Route de nuit - Duesenberg, le summum automobile des années 30
Malgré son existence éphémère, Duesenberg a marqué l’histoire automobile tant ses créations aux moteurs ultramodernes ont surpassé toute la concurrence et battu des records de vitesse, à plus de 250 km/h…
« It’s a duesy », disait-on antan en anglais. « C’est extraordinaire », en français. Beaucoup ont attribué cette expression à un fabricant de voitures de grand luxe, Duesenberg, dont duesy serait l’abréviation.
Ce n’est pas attesté par les linguistes, mais le simple fait qu’on ait effectué le rapprochement démontre la puissance de l’image de Duesenberg dans l’inconscient collectif anglo-saxon, surtout américain.
Fondée en 1913 à Des Moines par deux immigrants allemands, Frederick et August, la marque se dédie d’abord à la fabrication de voitures de course. Elle remportera quatre fois les 500 miles d’Indianapolis et même le Grand-prix de France, une première pour une voiture américaine. Mais, la compétition, ça n’était déjà pas très rentable, aussi en 1927, Duesenberg est-elle rachetée par Cord, groupe au sein duquel elle jouera le rôle de marque d’exception.
Avec les fonds de Cord, Duesenberg peut concevoir celle qui lui accordera une renommée insensée : la J, qui sort en 1929. Pouvant s’habiller d’une carrosserie usine superbement dessinée par Gordon Buehrig, plus tard auteur de l’Auburn Speedster 851 et de la Cord 812, elle bénéficie d’un moteur fantastique.
Conçu par Duesenberg mais fabriqué par Lycoming, ce 8-cylindres en ligne de 6,9 l bénéficie de 4 soupapes par cylindres actionnées par deux arbres à cames en tête. Oui, dès 1929 !
Développant 265 ch, ce bloc permet à la J de pointer aisément à 180 km/h. De surcroît, les trains roulants (des essieux rigides bien de leur temps) étant finement conçus, la voiture profite de qualités routières de référence à l’époque, de sorte qu’elle cumule les qualités comme rarement : beauté, performances et tenue de route font référence.
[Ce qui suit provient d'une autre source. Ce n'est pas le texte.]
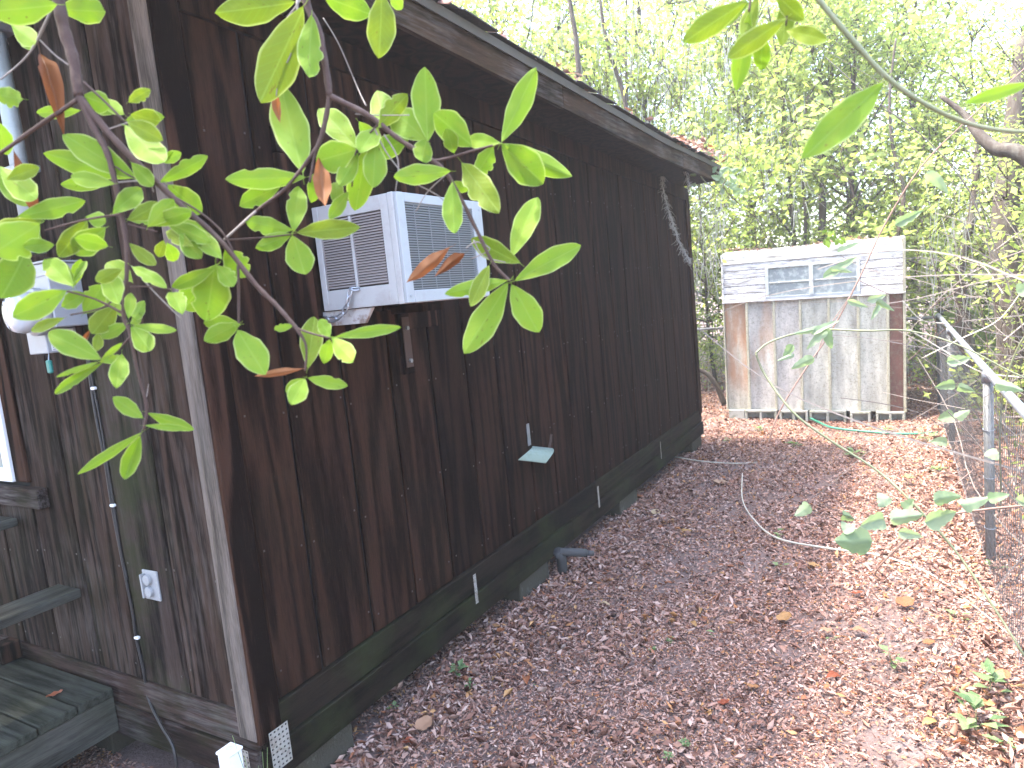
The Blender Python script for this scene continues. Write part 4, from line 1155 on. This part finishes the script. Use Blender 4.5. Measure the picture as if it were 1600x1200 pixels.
cane('bleached dead cane lying curved on the leaf litter', 4, [[(1160,740,gpt(1160,740,.12),3),(1160,780,gpt(1160,780,.08),3),(1178,812,gpt(1178,812,.06),4),(1215,841,gpt(1215,841,.05),5),(1290,856,gpt(1290,856,.05),5),(1375,868,gpt(1375,868,.05),5),(1450,895,gpt(1450,895,.05),5),(1500,930,gpt(1500,930,.05),5),(1545,965,gpt(1545,965,.05),4),(1600,1010,gpt(1600,1010,.03),4)]],
   [], M['cane_white'])
cane('pale dead cane running out from the far end of the cabin skirt', 5, [[(1055,714,gpt(1055,714,.05),3),(1100,721,gpt(1100,721,.05),3),(1150,724,gpt(1150,724,.04),2.5),(1185,722,gpt(1185,722,.03),2)]], [], M['cane_white'])
cane('brown grape cane with a row of pale lobed leaves reaching in past the fence post', 2.6, [[(1680,782,2.5,6),(1600,790,2.55,6),(1540,796,2.6,6),(1480,806,2.65,6),(1430,832,2.7,5),(1390,868,2.75,5),(1368,895,2.8,4),(1376,905,2.85,3)],
   [(1400,862,2.75,3),(1450,800,2.8,3),(1490,760,2.85,3),(1520,735,2.9,2)]],
   [((1362,845),(1308,846),44,2.7),((1378,812),(1342,822),28,2.7),((1395,812),(1445,805),26,2.65),((1445,815),(1490,800),30,2.6),((1460,780),(1500,775),24,2.6),((1385,790),(1372,770),24,2.75),((1265,790),(1243,805),20,3),((1320,805),(1338,812),16,2.9),((1500,790),(1545,780),24,2.5),((1545,780),(1575,772),18,2.5),((1405,830),(1440,838),18,2.65),((1415,795),(1430,780),20,2.7),((1330,832),(1315,815),18,2.7),((1585,780),(1610,790),18,2.45)], M['cane_red'])
cane('yellowish vine climbing beside the nearest fence post', 3, [[(1620,500,3.2,5),(1590,545,3.3,5),(1568,610,3.4,5),(1562,690,3.5,5),(1564,760,3.6,4),(1562,800,3.7,4)]],
   [((1558,600),(1600,610),18,3.3),((1545,703),(1560,718),20,3.4),((1590,455),(1620,445),22,3.1)], M['twig_green'])
cane('pale dead vine strands trailing across the fence top', 4, [[(1420,515,4.4,3),(1470,545,4.4,3),(1530,580,4.3,3),(1600,590,4.2,3)],[(1600,450,4.3,3),(1560,500,4.4,3),(1500,530,4.5,3),(1440,560,4.6,2)],[(1410,470,5,2),(1440,500,5,2),(1480,505,4.9,2)]],
   [((1480,565),(1515,560),18,4.3),((1490,600),(1460,605),16,4.4),((1500,605),(1525,612),14,4.3),((1490,650),(1465,655),20,4.4),((1495,652),(1515,640),16,4.3),((1480,690),(1455,690),16,4.4)], M['cane_white'])

# ------------------------------------------------------------------ small plants on the ground
def herb(name, px, py, n, size, h, label, cat='plant', mat=HERB, lk=None, group='small green plants in the leaf litter'):
    c = on(px, py, 2, .01)
    rg = random.Random(int(px*7+py))
    V=[];F=[]
    mb = MB()
    for i in range(n):
        a = rg.uniform(0,2*math.pi); el = rg.uniform(.15,1.1)
        st_ = Vector((math.cos(a)*size*.6*rg.random(), math.sin(a)*size*.6*rg.random(), h*rg.uniform(.2,1)))
        d = Vector((math.cos(a)*math.cos(el*.5), math.sin(a)*math.cos(el*.5), math.sin(el*.5)))
        s = d.cross(Vector((0,0,1))).normalized(); L = size*rg.uniform(.5,1.1); w = L*rg.uniform(.22,.42)
        nn = s.cross(d)
        b0 = len(mb.v)
        mb.v += [tuple(st_), tuple(st_+d*L*.4+s*w+nn*L*.06), tuple(st_+d*L-nn*L*.12), tuple(st_+d*L*.4-s*w+nn*L*.06), tuple(st_+d*L*.45)]
        mb.f += [(b0,b0+1,b0+4),(b0+1,b0+2,b0+4),(b0+2,b0+3,b0+4),(b0+3,b0,b0+4)]
        if i % 3 == 0: mb.tube([(0,0,-.01), tuple(st_*.6), tuple(st_)], .0012, 4)
    o = mb.build(name, mat, None, loc=c)
    return tag(o, label, cat, group)
HB = [(715,1055,16,.045,.05,'small leafy weed in the litter beside the cabin skirt'),(735,1075,8,.03,.03,'tiny sprig just right of the leafy weed by the skirt'),(615,1108,4,.03,.02,'tiny two-leaf seedling close to the mossy beam'),
 (1020,1018,14,.022,.02,'low feathery weed in the middle of the path'),(1048,1005,10,.022,.02,'low pale weed patch beside the feathery weed'),(1070,1165,26,.022,.02,'pale green weed patch at the bottom edge of the picture'),(1045,1185,18,.020,.02,'weed patch at the very bottom, left of the pale one'),
 (1222,888,3,.07,.05,'single dark green leafy sprout in mid path'),(1117,995,2,.04,.04,'single drooping yellow-green leaf stalk in the path'),(1215,840,6,.05,.05,'yellowish sprout where the bleached cane curves'),
 (1395,1045,7,.05,.09,'thin upright seedling on the bright litter patch'),(1500,975,8,.05,.05,'small sprout near the fence foot'),(1550,1090,12,.075,.12,'leafy green plant by the fence at lower right'),(1525,1140,14,.085,.10,'broad-leaved plant at the lower right corner'),
 (1568,1175,8,.05,.05,'narrow plant at the bottom right edge'),(1552,890,10,.05,.04,'bright green weed at the foot of the near fence post'),(1240,700,16,.08,.06,'spreading weed in the shade band before the shed'),(1335,715,14,.09,.07,'leafy weed clump right of the spreading weed'),
 (1185,675,14,.06,.05,'green tuft between cabin end and shed'),(1450,690,10,.09,.06,'low plant by the second fence post'),(1465,740,12,.07,.05,'low green plant halfway along the fence'),(1380,675,8,.08,.05,'small plant beside the green hose'),(1320,690,7,.07,.05,'small weed just in front of the shed blocks'),
 (1140,690,8,.06,.04,'little weed near the far pier'),(1420,755,6,.06,.04,'little weed in the litter near mid fence'),(1300,1000,4,.03,.02,'tiny sprig in the right part of the path'),(840,1075,3,.02,.02,'tiny sprig near the red fallen leaf')]
for (px, py, n, sz, h, lab) in HB: herb('weed', px, py, n, sz, h, lab)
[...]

Les marques européennes les plus réputées, comme Rolls-Royce, Mercedes-Benz, Hispano-Suiza ou encore Bugatti ne proposent pas de modèle aussi abouti que la J. Heureusement pour elles que cette dernière est hors de prix : le châssis nu vaut l’équivalent de 160 000 €, et une voiture carrossée 350 000 € au minimum !
Plus fort encore, une version à compresseur, la SJ, apparaît en 1932. Cette fois, la puissance culmine à 320 ch, un chiffre monstrueux alors, tout comme les performances : la voiture atteint les 160 km/h en 17 s, malgré sa boîte à trois rapports non synchronisés, et dépassent le 200 km/h en pointe.
Un exemplaire est même carrossé en 1935 pour battre des records de vitesse : la Special, qui parcourt 247,79 km en une heure à Bonneville. Un autre sera habillé en berline en 1933 et surnommé « Twenty Grand », « Vingt Mille » en français, en raison de son prix : 20 000 $, l’équivalent de 400 000 € actuels environ…
Comme si ça ne suffisait pas, une version radicale à châssis court est développée : la SSJ. Un monstre fort de près de 400 ch, dont deux exemplaires seront fabriqués en 1935. L’un échoira à Gary Cooper, l’autre à Clark Gable. Cette voiture, même si elle n’a jamais été chronométrée, était certainement la plus rapide du monde ! On estime qu’elle dépassait aisément le 250 km/h.
Car les stars et les rois (Howard Hughes, Ginger Rogers, Victor-Emmanuel III, Alphonse XIII pour ne citer qu’eux) en tombent amoureux. Même Al Capone aura sa Duesenberg ! Cette marque incarne comme aucune autre le luxe, l’exubérance, la richesse, bref le rêve à cette époque-là.
Malheureusement, les ventes ne suivent pas : sur les 500 J annuelles prévues, seules 300 sont produites en 1929 et 1930 puis péniblement écoulées les années suivantes. Ce à quoi s’ajoutent 32 SJ et 2 SSJ. La crise de 1929, la Grande Dépression, a fait des ravages, qui ont aussi atteint la Bugatti Royale, rivale européenne de la Duesenberg, encore plus chère mais bien moins réussie dynamiquement.
Duesenberg ferme ses portes en 1937, et malgré de quelques tentatives de passionnés, ne renaîtra jamais. Cela dit, sa renommée demeure très forte outre-Atlantique, où on s’arrache à prix d’or les exemplaires subsistants. Une des deux SSJ a même atteint 22 millions de dollars chez Gooding en 2018, devenant la voiture américaine la plus chère jamais vendue aux enchères. L’excellence n’a pas d’âge.